>> start DATASET EXTRACT

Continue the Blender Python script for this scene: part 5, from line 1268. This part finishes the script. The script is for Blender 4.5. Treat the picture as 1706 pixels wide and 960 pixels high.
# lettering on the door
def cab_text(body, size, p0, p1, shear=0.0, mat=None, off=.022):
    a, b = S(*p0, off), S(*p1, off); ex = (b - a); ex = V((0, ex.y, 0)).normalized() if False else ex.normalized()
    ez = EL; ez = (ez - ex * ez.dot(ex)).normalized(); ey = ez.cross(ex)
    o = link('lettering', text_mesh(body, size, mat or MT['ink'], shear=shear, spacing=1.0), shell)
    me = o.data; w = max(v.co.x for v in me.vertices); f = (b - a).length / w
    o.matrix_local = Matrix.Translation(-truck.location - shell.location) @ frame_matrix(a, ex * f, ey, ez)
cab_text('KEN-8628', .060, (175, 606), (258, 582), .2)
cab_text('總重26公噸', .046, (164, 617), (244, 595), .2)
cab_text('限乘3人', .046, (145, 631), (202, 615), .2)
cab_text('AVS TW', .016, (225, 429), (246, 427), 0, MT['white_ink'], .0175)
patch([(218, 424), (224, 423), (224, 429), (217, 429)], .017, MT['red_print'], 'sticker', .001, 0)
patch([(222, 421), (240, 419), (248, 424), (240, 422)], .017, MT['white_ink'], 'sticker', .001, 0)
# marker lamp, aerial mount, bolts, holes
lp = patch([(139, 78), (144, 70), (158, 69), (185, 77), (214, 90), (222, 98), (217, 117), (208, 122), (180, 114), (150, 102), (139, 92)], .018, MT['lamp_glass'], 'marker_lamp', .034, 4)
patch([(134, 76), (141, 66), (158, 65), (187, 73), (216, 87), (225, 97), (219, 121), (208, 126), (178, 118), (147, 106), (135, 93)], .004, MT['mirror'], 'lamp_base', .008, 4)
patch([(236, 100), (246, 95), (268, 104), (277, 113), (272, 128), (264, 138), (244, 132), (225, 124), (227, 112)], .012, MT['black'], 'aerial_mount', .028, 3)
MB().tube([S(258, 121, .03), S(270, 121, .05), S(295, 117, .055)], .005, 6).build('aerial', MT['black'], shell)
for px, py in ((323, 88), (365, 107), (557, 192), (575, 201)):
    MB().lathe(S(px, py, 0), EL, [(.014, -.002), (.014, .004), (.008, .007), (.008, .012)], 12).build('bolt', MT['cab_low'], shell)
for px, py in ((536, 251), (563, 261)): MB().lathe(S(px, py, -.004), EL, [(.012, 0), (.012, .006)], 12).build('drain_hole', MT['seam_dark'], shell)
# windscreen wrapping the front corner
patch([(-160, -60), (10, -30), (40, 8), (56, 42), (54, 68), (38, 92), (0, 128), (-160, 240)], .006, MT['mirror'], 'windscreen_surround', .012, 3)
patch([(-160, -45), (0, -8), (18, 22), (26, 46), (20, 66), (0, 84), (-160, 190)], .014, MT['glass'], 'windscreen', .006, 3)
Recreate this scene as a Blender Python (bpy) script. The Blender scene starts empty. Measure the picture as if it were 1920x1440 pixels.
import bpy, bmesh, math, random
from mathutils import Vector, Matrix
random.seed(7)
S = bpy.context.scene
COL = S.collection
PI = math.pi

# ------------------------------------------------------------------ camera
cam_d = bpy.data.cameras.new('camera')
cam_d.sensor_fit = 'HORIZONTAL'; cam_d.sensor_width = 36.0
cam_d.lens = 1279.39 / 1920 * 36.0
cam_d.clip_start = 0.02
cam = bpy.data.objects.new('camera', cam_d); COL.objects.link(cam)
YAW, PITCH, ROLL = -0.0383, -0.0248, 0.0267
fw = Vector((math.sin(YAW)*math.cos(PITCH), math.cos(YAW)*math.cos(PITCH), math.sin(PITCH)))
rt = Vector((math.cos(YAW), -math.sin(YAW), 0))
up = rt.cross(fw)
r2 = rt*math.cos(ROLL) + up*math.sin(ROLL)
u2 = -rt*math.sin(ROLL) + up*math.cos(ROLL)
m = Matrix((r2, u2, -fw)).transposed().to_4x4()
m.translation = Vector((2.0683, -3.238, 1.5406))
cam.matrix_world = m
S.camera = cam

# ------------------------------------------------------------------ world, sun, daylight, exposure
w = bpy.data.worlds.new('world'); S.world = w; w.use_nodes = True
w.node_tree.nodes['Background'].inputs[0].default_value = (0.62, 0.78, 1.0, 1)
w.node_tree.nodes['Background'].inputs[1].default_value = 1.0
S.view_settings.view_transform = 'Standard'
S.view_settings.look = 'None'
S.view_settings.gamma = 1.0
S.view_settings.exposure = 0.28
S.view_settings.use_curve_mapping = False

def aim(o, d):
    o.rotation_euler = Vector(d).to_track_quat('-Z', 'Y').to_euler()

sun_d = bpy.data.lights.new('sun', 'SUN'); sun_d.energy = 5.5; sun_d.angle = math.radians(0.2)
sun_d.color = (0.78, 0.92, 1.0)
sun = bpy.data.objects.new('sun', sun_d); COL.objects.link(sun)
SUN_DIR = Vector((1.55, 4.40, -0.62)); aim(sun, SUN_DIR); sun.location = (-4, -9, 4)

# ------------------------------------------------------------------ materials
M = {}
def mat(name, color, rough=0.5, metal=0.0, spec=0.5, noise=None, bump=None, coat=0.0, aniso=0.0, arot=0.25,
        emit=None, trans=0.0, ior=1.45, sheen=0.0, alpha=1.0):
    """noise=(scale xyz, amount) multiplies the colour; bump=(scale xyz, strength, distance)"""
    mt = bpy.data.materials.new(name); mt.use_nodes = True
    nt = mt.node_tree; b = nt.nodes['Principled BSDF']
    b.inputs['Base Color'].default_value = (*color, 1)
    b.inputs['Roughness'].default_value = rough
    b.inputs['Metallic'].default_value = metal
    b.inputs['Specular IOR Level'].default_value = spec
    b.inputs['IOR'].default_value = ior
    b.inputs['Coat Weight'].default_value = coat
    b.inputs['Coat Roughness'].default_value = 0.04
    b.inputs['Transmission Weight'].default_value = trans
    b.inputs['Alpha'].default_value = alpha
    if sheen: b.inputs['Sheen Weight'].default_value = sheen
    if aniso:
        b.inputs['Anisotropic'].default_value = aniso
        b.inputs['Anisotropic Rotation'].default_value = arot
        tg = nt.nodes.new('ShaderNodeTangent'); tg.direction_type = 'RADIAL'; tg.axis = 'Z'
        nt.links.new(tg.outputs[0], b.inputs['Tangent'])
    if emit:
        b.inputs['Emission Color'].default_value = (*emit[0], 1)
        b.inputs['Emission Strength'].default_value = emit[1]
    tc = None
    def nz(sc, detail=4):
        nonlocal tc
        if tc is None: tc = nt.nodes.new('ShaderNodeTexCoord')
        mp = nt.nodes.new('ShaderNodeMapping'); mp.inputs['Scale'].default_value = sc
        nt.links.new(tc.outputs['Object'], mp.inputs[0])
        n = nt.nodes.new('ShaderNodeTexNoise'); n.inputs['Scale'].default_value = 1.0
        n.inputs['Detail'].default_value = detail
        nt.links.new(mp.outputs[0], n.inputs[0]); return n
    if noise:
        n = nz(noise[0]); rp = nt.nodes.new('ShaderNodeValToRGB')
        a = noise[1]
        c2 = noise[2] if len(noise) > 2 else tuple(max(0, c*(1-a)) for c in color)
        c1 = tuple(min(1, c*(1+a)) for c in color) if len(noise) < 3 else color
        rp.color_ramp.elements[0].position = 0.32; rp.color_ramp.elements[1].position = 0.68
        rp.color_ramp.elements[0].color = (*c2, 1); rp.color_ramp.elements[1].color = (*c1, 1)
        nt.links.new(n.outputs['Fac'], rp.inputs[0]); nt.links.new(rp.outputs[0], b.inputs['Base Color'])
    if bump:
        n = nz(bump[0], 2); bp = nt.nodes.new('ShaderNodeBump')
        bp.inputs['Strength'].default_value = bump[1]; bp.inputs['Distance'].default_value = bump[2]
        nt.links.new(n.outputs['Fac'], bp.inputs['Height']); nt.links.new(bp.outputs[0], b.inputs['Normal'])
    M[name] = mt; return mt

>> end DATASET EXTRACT

## [STATED GOAL]
Everything from the line that contains "Recreate this scene" to the line that contains "PI = math.pi" must be transcribed exactly, both end lines included.

## [RESPONSE TO THE TASK]
Recreate this scene as a Blender Python (bpy) script. The Blender scene starts empty. Measure the picture as if it were 1920x1440 pixels.
import bpy, bmesh, math, random
from mathutils import Vector, Matrix
random.seed(7)
S = bpy.context.scene
COL = S.collection
PI = math.pi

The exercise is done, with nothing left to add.